Similar questions arose as we began our last week in Zola working with members of the community to help in CPR training and computer skills. I really enjoyed this week because these skills can directly help so many members of the community. For example, Sunny and I got to work with someone on computer lessons the whole week. We learned that he got fired from his previous job because he didn’t have the necessary computer skills. Every day, little by little, he began to understand principles like “copy and paste” and applications like Microsoft Word. Seeing where he was on day one to where he was at the end of the week was so inspiring because we could all see that he was getting closer to a job. He would study his notes on the computer lessons every day and come back with a better understanding of the material from the day before. He always had a smile on his face no matter how many times he asked us to show him something again. He was so happy that he got the opportunity to learn something that could help him get a job. When something clicked for him, there was pure joy in his eyes.  For me, this was one of the most enjoyable parts of the trip. I still couldn’t help though but wonder if these lessons and skills would be remembered in a week’s time? There’s no way to know if the people we were working with ended up getting jobs or using first aid skills to help save a life.
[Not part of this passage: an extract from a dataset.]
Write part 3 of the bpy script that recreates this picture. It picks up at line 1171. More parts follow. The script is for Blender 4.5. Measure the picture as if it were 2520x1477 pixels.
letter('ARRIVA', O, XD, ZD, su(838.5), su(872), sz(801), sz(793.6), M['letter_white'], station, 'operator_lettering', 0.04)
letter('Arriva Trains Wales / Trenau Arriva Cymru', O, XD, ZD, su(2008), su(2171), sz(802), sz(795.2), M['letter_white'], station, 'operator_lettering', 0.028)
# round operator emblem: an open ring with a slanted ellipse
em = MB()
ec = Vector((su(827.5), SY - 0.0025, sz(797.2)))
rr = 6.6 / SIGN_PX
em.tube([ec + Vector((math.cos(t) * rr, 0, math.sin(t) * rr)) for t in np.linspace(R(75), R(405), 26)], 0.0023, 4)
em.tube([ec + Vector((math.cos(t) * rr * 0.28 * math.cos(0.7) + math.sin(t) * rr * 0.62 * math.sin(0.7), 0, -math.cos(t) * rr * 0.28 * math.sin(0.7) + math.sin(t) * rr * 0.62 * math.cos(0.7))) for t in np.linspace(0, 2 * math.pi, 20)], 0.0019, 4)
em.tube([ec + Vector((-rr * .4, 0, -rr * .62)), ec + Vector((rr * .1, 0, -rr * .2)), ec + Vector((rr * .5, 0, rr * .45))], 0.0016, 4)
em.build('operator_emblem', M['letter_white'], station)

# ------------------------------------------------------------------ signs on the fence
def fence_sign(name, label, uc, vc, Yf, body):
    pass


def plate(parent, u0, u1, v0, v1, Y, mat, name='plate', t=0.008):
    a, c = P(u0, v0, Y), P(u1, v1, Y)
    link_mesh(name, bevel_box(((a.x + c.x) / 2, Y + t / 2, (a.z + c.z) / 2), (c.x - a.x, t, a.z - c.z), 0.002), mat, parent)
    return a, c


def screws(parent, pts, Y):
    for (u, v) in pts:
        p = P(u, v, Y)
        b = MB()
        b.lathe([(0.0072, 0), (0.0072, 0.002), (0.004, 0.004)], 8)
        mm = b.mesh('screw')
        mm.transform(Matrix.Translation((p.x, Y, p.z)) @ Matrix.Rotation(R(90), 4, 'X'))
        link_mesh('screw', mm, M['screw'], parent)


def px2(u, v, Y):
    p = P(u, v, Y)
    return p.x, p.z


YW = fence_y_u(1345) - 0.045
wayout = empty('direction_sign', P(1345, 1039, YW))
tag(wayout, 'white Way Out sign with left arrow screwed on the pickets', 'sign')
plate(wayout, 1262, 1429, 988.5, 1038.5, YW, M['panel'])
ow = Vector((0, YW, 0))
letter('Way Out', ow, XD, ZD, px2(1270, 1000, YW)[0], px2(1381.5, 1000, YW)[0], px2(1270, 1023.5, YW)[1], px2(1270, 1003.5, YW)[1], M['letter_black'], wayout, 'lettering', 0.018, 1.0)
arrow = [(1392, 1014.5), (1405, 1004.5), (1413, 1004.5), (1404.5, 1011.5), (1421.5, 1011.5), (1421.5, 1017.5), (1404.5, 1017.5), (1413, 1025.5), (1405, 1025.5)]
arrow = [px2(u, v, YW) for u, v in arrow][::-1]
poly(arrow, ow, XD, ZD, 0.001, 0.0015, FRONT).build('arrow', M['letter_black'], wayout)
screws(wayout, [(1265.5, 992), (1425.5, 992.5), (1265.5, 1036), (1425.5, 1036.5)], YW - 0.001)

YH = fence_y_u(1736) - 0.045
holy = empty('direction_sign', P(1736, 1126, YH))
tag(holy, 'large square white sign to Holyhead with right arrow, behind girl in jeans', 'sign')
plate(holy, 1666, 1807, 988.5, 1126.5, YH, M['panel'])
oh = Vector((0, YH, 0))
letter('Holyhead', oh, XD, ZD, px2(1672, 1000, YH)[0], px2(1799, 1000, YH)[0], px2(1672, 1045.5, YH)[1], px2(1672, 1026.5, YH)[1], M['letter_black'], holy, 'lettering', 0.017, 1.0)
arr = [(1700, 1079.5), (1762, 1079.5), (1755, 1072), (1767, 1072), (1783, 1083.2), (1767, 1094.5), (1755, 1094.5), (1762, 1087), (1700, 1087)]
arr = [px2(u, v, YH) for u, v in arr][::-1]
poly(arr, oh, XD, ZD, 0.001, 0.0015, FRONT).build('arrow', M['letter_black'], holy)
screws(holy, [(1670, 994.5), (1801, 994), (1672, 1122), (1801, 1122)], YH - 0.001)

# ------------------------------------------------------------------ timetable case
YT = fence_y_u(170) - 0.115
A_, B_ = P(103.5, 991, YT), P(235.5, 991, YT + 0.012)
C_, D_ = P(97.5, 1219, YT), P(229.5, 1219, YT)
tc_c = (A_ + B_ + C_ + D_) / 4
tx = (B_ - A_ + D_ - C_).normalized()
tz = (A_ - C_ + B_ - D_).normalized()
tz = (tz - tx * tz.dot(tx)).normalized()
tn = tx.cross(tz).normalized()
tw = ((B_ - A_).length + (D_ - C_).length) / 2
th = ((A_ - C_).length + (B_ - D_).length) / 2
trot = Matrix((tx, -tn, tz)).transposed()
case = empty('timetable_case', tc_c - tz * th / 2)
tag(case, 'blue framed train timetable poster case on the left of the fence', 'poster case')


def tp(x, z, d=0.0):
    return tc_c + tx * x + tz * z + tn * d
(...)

I was debating these questions and wondering what the community members thought of our involvement. After talking to a lot of different people with different stories, we all began to see our purpose in a much bigger light. Everyone we talked to was super positive and explained that there is a lot of value in members of the community meeting people of a different culture. They may never go to see another culture, so they get to see how we interact and be absorbed in ours for three weeks in their own community. Apartheid in South Africa is still very recent, and it’s very encouraging that the kids and older members had a positive experience with members of a different race.

group around computer
Sunny and Jameson teaching a member of the community computer lessons

Additionally, we were reminded of the importance of little moments. You never know how people are affected by what you say or how you treat them.  You never know what little lessons or memories that will stick with someone. We really don’t know how the skills and lessons we taught over the three weeks will play out. However, I am very hopeful that some of these moments were impactful enough to make a difference in their lives.

“Through all the questions, I learned that I may never know the true extent of our impact on the community of Nomzamo and Zola, but I do know that they had a big impact on me.”

Over these three weeks, I was able to see a small piece of the larger puzzle. I was able to see the bigger impact that GVI is having on this community and was so grateful to be a small part of that. Through all the questions, I learned that I may never know the true extent of our impact on the community of Nomzamo and Zola, but I do know that they had a big impact on me. I will never forget the people I met, the memories I had, and the lessons I learned. I’ve taken away so much from my experiences especially about the importance of community, gratitude, and compassion that I can’t wait to share with my family, friends, and larger Duke Community.

Thank you ACE for the opportunity of a lifetime!